Peki günümüz dünyasında ne kadar güvendeyiz ya da güvende hissediyoruz? Sorunun cevabı teknolojide gizli aslında… Çevremizi saran görünmez bir duvar var, güvenlik ağlarıyla her an bizi dış tehditlere karşı koruyan bir duvar bu. Fakat ne kadar teknolojik yenilik gelirse gelsin her an bununla birlikte yeni güvenlik problemleri geliyor ve buna karşılık yeni önlemler gelişmeye devam ediyor. Hemen en yakınınızdaki telefona bakıp ne tür güvenlik önlemleri aldığınızı görebilirsiniz. Artık bu konu öyle yâdsındı ki belki de birçoğumuz farkında bile değiliz.
11 Eylül 2001 İkiz kule saldırılarından sonra bir Amerikalı aile güvenliklerinden öyle endişe ettiler ki derilerinin altına çip taktırdılar. Bu çip sayesinde güvenlik birimleri tarafından her an izlenebilecek ve tehlike anında haber verecek bir donanım ile ailenin güven duygusunu tatmin ediyordu.
David Fincher’ın çekmiş olduğu Panik Odası filmi de tam böyle bir film. Kendilerini evlerinde bile rahat hissetmeyen insanların yaptırdıkları bir kaçış noktası bulunuyor. Adı ise Panik Odası…
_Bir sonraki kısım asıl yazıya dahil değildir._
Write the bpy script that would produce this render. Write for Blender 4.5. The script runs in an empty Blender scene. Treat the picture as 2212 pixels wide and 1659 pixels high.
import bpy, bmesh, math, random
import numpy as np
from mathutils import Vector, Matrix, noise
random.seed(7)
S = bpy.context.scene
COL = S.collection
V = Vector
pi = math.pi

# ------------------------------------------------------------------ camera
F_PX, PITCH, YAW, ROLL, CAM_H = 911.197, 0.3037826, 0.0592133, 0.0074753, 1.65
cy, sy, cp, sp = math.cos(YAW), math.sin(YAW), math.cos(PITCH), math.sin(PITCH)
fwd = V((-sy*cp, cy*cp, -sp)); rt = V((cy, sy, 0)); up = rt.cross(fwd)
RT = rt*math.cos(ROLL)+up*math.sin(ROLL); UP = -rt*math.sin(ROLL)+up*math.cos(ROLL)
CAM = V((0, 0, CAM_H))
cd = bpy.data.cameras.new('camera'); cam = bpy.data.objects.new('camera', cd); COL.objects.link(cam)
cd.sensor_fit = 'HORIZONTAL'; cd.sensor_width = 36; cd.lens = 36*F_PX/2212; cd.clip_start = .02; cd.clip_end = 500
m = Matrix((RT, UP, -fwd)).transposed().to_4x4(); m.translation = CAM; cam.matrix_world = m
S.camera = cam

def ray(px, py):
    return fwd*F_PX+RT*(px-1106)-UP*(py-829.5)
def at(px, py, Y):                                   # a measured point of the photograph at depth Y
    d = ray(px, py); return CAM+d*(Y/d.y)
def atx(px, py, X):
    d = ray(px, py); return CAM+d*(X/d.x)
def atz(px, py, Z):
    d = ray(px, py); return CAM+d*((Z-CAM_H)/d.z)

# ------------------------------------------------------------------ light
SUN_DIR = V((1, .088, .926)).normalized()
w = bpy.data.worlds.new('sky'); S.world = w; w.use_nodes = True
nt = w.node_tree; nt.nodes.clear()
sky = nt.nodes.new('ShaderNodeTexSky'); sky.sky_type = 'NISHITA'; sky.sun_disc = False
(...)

Kısaca filmin konusuna değinmek gerekirse; kendisini aldatan kocasından boşanmış orta yaşlı bir kadın olan Meg Altman, kızı Sarah ile Manhattan’da dört katlı bir ev satın alır. Evde sığınak olarak yapılmış panik odası bulunmaktadır. Panik odasından evin her tarafı kameralarla gözlenebilmektedir ve diğer çeşitli güvenlik sistemleri bulunur. Bununla beraber, panik odasına dışarıdan ulaşmak mümkün değildir. Panik odasına evin önceki sahibine ait olan 22 milyon dolar saklanmıştır. Bunu bilen Burnham, Raoul ve Junior anne-kızın taşındıkları günün gecesi eve girerler ve olaylar gelişir.
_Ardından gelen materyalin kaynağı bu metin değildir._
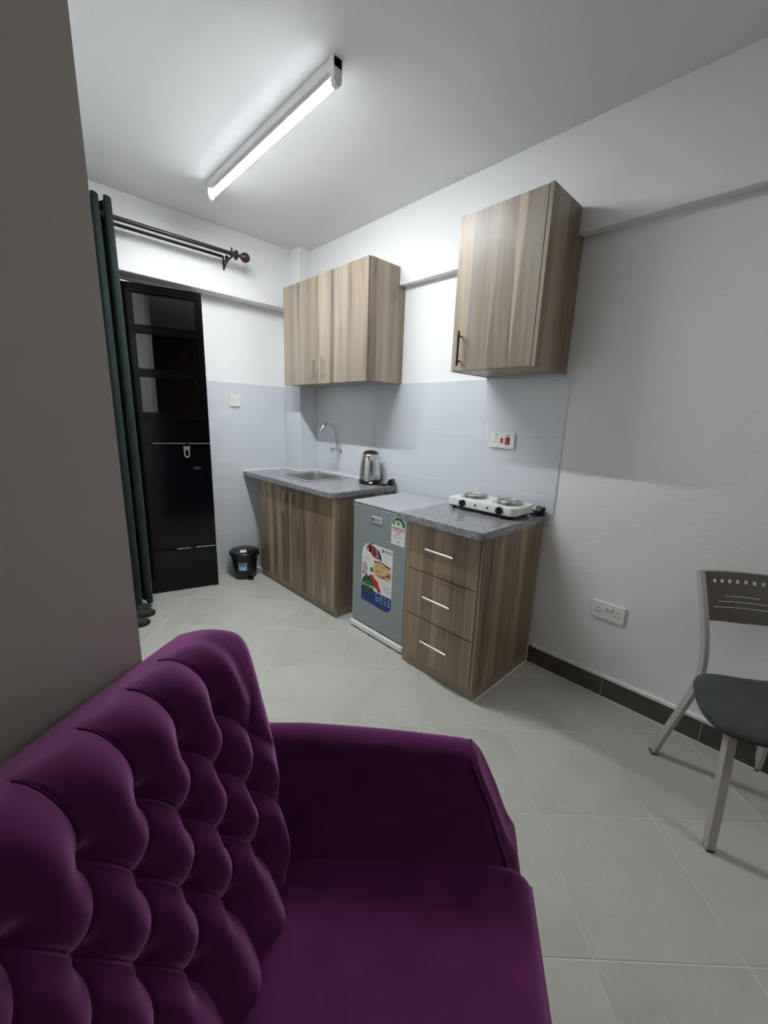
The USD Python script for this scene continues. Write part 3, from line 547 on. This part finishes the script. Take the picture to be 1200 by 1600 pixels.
# ------------------------------------------------------------------ hot plate
hx0, hx1, hy0, hy1, hz0, hz1 = -0.272, -0.058, -1.862, -2.272, ZC2 + 0.0165, ZC2 + 0.0585
hp = thing('hot_plate', 'white two-ring electric hot plate with black knobs on the granite worktop', 'hot plate', loc=((hx0 + hx1) / 2, (hy0 + hy1) / 2, ZC2))
foot_poly = sbox(hx0, hy1, hx1, hy0).buffer(-0.035).buffer(0.035)
hb = cat([slab(foot_poly, hz0 + 0.002, hz1, 0.004)])
part(hp, 'body', hb, 'white_enamel')
part(hp, 'underside', slab(foot_poly.buffer(-0.006), hz0 - 0.004, hz0 + 0.003, 0), 'black_plastic')
for (fx_, fy_) in ((hx0 + 0.03, hy0 - 0.035), (hx0 + 0.03, hy1 + 0.035), (hx1 - 0.03, hy0 - 0.035), (hx1 - 0.03, hy1 + 0.035)):
    part(hp, 'foot', lathe([(0, 0), (0.009, 0), (0.011, 0.012), (0, 0.014)], (fx_, fy_, ZC2 + 0.0008), 14), 'black_plastic', smooth=40)
for cy, R in ((-1.966, 0.078), (-2.172, 0.082)):
    c = np.array([-0.150, cy, hz1])
    rg = part(hp, 'ring', lathe([(R - 0.022, 0.001), (R - 0.02, 0.004), (R, 0.004), (R + 0.004, 0.001), (R + 0.004, 0)], c, 40), 'chrome', smooth=40)
    part(rg, 'drip_pan', lathe([(0, -0.003), (R - 0.02, 0.0015), (R - 0.02, 0.0005), (0, -0.0035)], c + np.array([0, 0, 0.004]), 36), 'chrome', smooth=40)
    a = np.linspace(0, 2 * math.pi * 3.1, 130); rr = np.linspace(0.018, R - 0.012, 130)
    part(rg, 'coil', tube(np.stack([c[0] + rr * np.cos(a), c[1] + rr * np.sin(a), np.full_like(a, hz1 + 0.0135)], 1), 0.0048, 8), 'steel_satin', smooth=40)
    part(rg, 'coil_support', cat([bx(c[0] - 0.06, c[0] + 0.06, c[1] - 0.002, c[1] + 0.002, hz1 + 0.003, hz1 + 0.0095), bx(c[0] - 0.002, c[0] + 0.002, c[1] - 0.06, c[1] + 0.06, hz1 + 0.003, hz1 + 0.0095)]), 'steel_satin')
for ky in (-1.972, -2.192):
    part(hp, 'knob', cat([lathe([(0, 0), (0.019, 0), (0.018, 0.012), (0.016, 0.014), (0, 0.014)], (hx0, ky, hz0 + 0.023), 24, (-1, 0, 0)), bx(hx0 - 0.021, hx0 - 0.012, ky - 0.0035, ky + 0.0035, hz0 + 0.008, hz0 + 0.038, 0.001)]), 'black_plastic', smooth=35)
for ky in (-2.050, -2.122):
    part(hp, 'indicator_lamp', lathe([(0, 0), (0.0055, 0), (0.005, 0.004), (0, 0.005)], (hx0, ky, hz0 + 0.023), 14, (-1, 0, 0)), 'black_plastic', smooth=35)
cz = ZC2 + 0.0045
part(hp, 'cord', tube(above(ZC2 + 0.005, smoothpath([(hx1 - 0.02, hy1 + 0.012, ZC2 + 0.03), (hx1 - 0.01, hy1 - 0.006, ZC2 + 0.02), (-0.06, -2.285, cz), (-0.035, -2.283, cz), (-0.03, -2.262, cz), (-0.045, -2.25 + 0.0, cz), (-0.055, -2.268, cz + 0.006), (-0.043, -2.283, cz + 0.012)], 50)), 0.004, 8), 'black_rubber', smooth=40)
plug3(hp, np.array([-0.045, -2.287, ZC2 + 0.0009]), (0.9, -0.2, 0))

# ------------------------------------------------------------------ sockets
def plate(name, label, catg, o, ex, w, h, t=0.011):
    """o: centre on the wall; ex: along the wall as seen from the room, left to right"""
    ex = np.array(ex, float); ez = np.cross(ex, (0, 0, 1.0)); o = np.array(o, float)
    root = thing(name, label, catg, loc=o)
    F = lambda m: frame_map(m, o, ex, (0, 0, 1), ez)
    part(root, 'faceplate', F(bx(-w / 2, w / 2, -h / 2, h / 2, 0, t, 0.003)), 'white_plastic')
    return root, F, t
def pin_holes(root, F, t, u, v, s=1.0):
    part(root, 'socket_holes', cat([F(bx(u - 0.002, u + 0.002, v + 0.006, v + 0.0135, t, t + 0.0004)), F(bx(u - 0.0135, u - 0.0065, v - 0.0125, v - 0.009, t, t + 0.0004)), F(bx(u + 0.0065, u + 0.0135, v - 0.0125, v - 0.009, t, t + 0.0004))]), 'ink_dark')
r_, F, t = plate('socket', 'white single switched socket on the tiled far wall beside the door', 'socket', (-0.6205, -TT, 1.406), (1, 0, 0), 0.084, 0.086)
pin_holes(r_, F, t, -0.014, -0.002)
part(r_, 'rocker_switch', F(bx(0.012, 0.026, -0.012, 0.006, t, t + 0.004, 0.001)), 'white_plastic')
part(r_, 'socket_holes', F(bx(0.029, 0.033, 0.004, 0.008, t, t + 0.0004)), 'ink_red')
r_, F, t = plate('cooker_switch', 'white double plate with two red rocker switches on the tiles above the hot plate', 'socket', (-TT, -2.019, 1.218), (0, -1, 0), 0.152, 0.086)
pin_holes(r_, F, t, -0.036, 0.0)
for u in (-0.037, 0.037): part(r_, 'indicator', F(bx(u - 0.009, u + 0.009, 0.0275, 0.0315, t, t + 0.0006)), 'ink_dark')
part(r_, 'rocker_switch', F(bx(-0.007, 0.005, -0.014, 0.013, t, t + 0.004, 0.0015)), 'switch_red', label='small red rocker')
part(r_, 'rocker_switch', F(bx(0.022, 0.046, -0.021, 0.019, t, t + 0.004, 0.002)), 'switch_red', label='large red rocker')
r_, F, t = plate('socket', 'white double socket low on the bare right wall left of the chair', 'socket', (0, -2.670, 0.445), (0, -1, 0), 0.148, 0.086)
pin_holes(r_, F, t, -0.045, 0.0); pin_holes(r_, F, t, 0.042, 0.0)
for u in (-0.009, 0.011):
    part(r_, 'rocker_switch', F(bx(u - 0.006, u + 0.006, 0.008, 0.026, t, t + 0.006, 0.0015)), 'white_plastic')
part(r_, 'back_box', F(bx(-0.072, 0.072, -0.041, 0.041, -0.0002, 0.0025)), 'ink_light')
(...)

En başta bahsettiğimiz korkularımızın bizi yönetmesi durumda filmde görüldüğü gibi bizi önlemler almaya itecektir. Fakat biz ne kadar önlem alırsak alalım mutlaka bunu geçebilecek birileri de olacak. Filmde bir başka işlenen konu her ne kadar güvenlik adına koyulsa da kameralardır. Onlardan hırsızların her hareketlerini izleyen Meg ve kızı aslında birer izleyici pozisyonundadır ve onların her hareketlerini gözetlerler. Hırsızlar bunun bir süre farkına varmazlar ve gayet doğal davranırlar. Klasik bir izleyen ve izlenen vardır karşımızda… Bu klasik sahneyi daha önce Alfred Hitchcock’un ünlü eseri “Arka Pencere” filminde görmüştük. Orada L.B. Jefferies komşusunu gözlüyordu. Tek mekanlı filmlerin tipik bir özelliğidir aslında izlenen ve izleyen. Yine Hitchcock’un “Ölüm Kararı” filminde arkadaşlarını öldüren Philip ve Brandon, öldürdükleri kişinin ailesi de dahil olmak üzere birçok kişiyi yemeğe davet ederler. İki arkadaş orada kişilerle sohbet ediyormuş gibi görünse de aslında bir gözlem yaparlar ve kişilerin hareketlerini, tepkilerini incelerler.
Panik Odası filmi korku kültürünü yansıtan ve güven duygusunu başka metalarla sağlamaya çalışılanların aslında ne gibi bir sonla karşı karşıya kalabileceklerini gösteren bir film olarak göze çarpıyor. O odadan çıkmak girmekten daha zor ve şu konuya da dikkat çekmek gerekiyor, orası olsa bile rahat değilsin tehlike her an gelip seni bulabilir.